From the listing below, restate word for word the lines from the line containing "Generate a Blender" down through the line containing "scene.camera = cam". Exclude pictures.

* [DATASET CONTENT]
####

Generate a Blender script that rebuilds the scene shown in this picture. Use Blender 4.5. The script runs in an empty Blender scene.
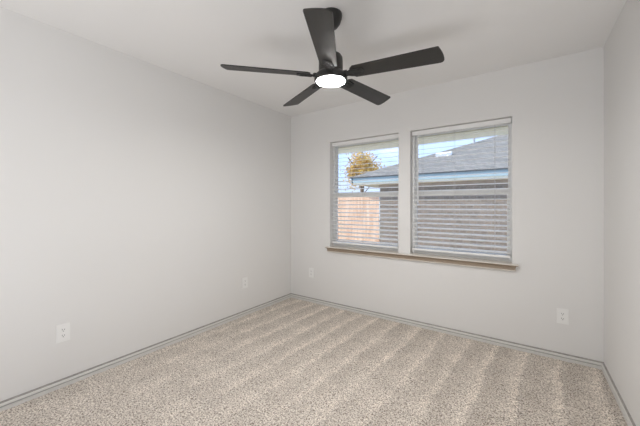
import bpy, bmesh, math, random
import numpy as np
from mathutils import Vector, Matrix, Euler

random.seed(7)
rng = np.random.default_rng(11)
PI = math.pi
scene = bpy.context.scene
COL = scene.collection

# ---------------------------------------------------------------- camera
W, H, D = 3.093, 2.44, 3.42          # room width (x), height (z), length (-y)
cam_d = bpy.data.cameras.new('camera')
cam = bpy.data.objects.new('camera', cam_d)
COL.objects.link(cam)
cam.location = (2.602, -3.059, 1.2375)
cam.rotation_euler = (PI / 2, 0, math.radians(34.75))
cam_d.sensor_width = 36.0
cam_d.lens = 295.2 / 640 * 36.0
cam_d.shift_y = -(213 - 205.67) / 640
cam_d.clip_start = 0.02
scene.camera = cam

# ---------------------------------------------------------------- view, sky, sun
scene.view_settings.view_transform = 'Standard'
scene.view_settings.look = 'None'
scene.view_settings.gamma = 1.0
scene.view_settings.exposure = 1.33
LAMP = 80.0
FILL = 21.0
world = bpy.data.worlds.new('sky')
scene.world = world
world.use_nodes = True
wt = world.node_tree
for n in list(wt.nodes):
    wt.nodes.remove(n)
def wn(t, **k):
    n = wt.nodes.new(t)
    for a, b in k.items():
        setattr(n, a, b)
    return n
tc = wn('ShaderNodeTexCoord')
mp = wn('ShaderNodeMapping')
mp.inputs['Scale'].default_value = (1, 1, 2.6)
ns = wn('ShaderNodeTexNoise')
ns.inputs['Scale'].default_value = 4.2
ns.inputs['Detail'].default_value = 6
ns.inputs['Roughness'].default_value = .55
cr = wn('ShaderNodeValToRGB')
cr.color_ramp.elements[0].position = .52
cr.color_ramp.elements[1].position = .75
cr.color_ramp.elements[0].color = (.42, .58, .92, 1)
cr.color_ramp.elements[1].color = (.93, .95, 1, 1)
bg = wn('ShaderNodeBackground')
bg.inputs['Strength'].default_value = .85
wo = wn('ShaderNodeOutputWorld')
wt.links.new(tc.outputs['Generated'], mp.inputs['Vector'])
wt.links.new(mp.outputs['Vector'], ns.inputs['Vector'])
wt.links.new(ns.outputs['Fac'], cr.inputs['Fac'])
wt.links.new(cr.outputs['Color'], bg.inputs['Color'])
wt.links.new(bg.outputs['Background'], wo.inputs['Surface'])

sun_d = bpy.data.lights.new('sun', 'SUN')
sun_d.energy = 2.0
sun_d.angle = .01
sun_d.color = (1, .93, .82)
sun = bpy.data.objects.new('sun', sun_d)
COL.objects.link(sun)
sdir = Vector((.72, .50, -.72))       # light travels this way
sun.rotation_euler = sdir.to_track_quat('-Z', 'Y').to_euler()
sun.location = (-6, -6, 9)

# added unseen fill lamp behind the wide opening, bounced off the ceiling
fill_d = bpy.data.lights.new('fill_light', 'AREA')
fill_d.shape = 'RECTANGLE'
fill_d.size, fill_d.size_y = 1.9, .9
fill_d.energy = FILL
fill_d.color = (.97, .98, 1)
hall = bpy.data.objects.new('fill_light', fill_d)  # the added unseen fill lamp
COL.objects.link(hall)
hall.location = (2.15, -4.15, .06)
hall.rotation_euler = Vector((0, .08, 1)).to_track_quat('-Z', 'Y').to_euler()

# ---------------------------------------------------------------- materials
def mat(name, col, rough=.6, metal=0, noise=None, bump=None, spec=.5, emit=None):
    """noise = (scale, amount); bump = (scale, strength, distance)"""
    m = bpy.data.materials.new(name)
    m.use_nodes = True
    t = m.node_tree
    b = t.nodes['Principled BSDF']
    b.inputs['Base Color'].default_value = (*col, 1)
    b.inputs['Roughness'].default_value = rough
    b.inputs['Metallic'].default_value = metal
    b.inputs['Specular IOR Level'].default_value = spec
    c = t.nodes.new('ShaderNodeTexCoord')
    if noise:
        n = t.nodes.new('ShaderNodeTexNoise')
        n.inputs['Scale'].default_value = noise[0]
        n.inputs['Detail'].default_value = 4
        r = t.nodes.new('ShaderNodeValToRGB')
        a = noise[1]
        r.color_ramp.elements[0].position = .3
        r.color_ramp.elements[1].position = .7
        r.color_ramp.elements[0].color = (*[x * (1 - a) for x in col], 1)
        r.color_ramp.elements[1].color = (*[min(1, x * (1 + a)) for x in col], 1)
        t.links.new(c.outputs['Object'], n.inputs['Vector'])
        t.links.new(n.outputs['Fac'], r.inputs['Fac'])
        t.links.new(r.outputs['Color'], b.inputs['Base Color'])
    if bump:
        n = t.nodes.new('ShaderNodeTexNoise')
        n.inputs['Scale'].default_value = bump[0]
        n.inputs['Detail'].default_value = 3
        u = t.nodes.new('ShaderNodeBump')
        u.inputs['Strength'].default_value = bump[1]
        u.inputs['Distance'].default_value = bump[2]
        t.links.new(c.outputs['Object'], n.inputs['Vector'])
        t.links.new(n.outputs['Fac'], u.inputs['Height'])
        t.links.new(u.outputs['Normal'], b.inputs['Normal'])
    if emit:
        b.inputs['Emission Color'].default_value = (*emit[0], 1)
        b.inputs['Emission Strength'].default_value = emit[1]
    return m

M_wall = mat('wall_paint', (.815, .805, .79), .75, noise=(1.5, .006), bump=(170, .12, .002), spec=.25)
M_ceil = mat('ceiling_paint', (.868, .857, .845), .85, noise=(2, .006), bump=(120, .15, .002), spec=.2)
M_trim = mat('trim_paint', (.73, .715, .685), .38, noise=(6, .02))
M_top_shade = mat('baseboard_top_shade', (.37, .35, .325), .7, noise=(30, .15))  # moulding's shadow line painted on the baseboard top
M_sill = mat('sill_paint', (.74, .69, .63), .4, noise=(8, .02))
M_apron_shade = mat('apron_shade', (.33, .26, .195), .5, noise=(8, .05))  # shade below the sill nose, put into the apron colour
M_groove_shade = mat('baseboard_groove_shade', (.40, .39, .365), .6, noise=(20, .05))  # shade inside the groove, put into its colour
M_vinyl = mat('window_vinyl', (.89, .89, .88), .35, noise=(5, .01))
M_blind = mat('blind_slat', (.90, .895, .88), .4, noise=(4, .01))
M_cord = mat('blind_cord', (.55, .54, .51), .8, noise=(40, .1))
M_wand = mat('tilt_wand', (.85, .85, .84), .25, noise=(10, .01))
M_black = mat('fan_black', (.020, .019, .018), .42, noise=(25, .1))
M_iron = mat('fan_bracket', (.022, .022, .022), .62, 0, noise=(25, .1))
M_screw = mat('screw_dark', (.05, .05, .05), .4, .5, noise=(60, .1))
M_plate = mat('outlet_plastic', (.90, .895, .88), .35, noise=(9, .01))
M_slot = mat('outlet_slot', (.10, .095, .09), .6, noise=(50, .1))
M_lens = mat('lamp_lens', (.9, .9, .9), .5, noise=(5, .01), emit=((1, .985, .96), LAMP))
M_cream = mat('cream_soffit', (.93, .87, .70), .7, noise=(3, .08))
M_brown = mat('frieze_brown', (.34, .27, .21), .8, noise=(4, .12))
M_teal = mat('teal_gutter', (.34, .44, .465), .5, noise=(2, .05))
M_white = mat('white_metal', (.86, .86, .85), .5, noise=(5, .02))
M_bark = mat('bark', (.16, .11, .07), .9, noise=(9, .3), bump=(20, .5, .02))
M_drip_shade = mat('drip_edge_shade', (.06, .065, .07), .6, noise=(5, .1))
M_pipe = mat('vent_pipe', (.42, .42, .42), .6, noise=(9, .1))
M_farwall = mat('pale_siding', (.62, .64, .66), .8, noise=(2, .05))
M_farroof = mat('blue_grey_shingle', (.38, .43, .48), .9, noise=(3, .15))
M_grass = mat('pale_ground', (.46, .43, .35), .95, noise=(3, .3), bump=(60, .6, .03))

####

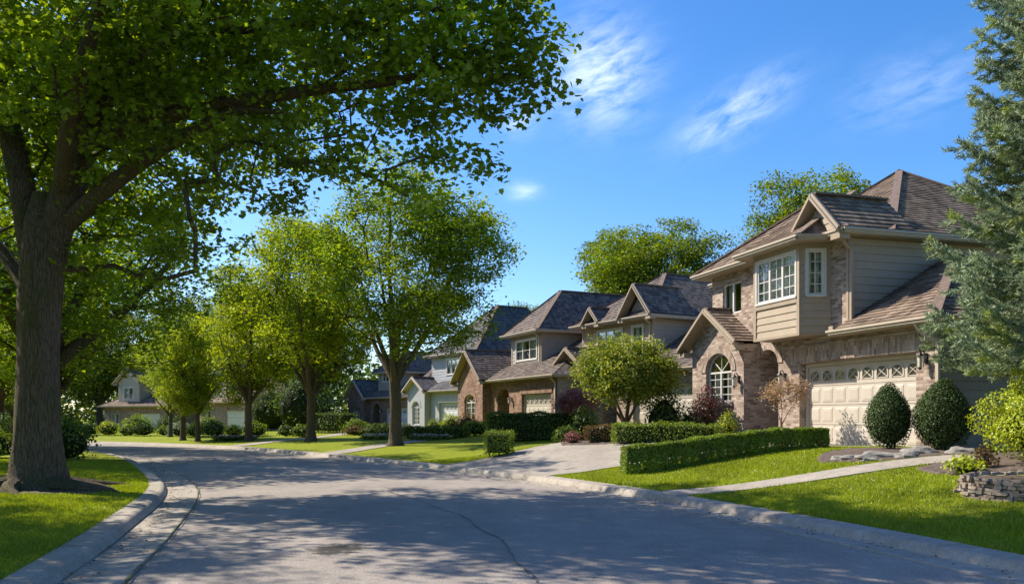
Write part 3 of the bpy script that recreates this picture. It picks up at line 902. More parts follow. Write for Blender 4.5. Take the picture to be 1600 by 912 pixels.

####

* [COMPLETE RESPONSE]
Generate a Blender script that rebuilds the scene shown in this picture. Use Blender 4.5. The script runs in an empty Blender scene.
import bpy, bmesh, math, random
import numpy as np
from mathutils import Vector, Matrix, Euler

random.seed(7)
rng = np.random.default_rng(11)
PI = math.pi
scene = bpy.context.scene
COL = scene.collection

# ---------------------------------------------------------------- camera
W, H, D = 3.093, 2.44, 3.42          # room width (x), height (z), length (-y)
cam_d = bpy.data.cameras.new('camera')
cam = bpy.data.objects.new('camera', cam_d)
COL.objects.link(cam)
cam.location = (2.602, -3.059, 1.2375)
cam.rotation_euler = (PI / 2, 0, math.radians(34.75))
cam_d.sensor_width = 36.0
cam_d.lens = 295.2 / 640 * 36.0
cam_d.shift_y = -(213 - 205.67) / 640
cam_d.clip_start = 0.02
scene.camera = cam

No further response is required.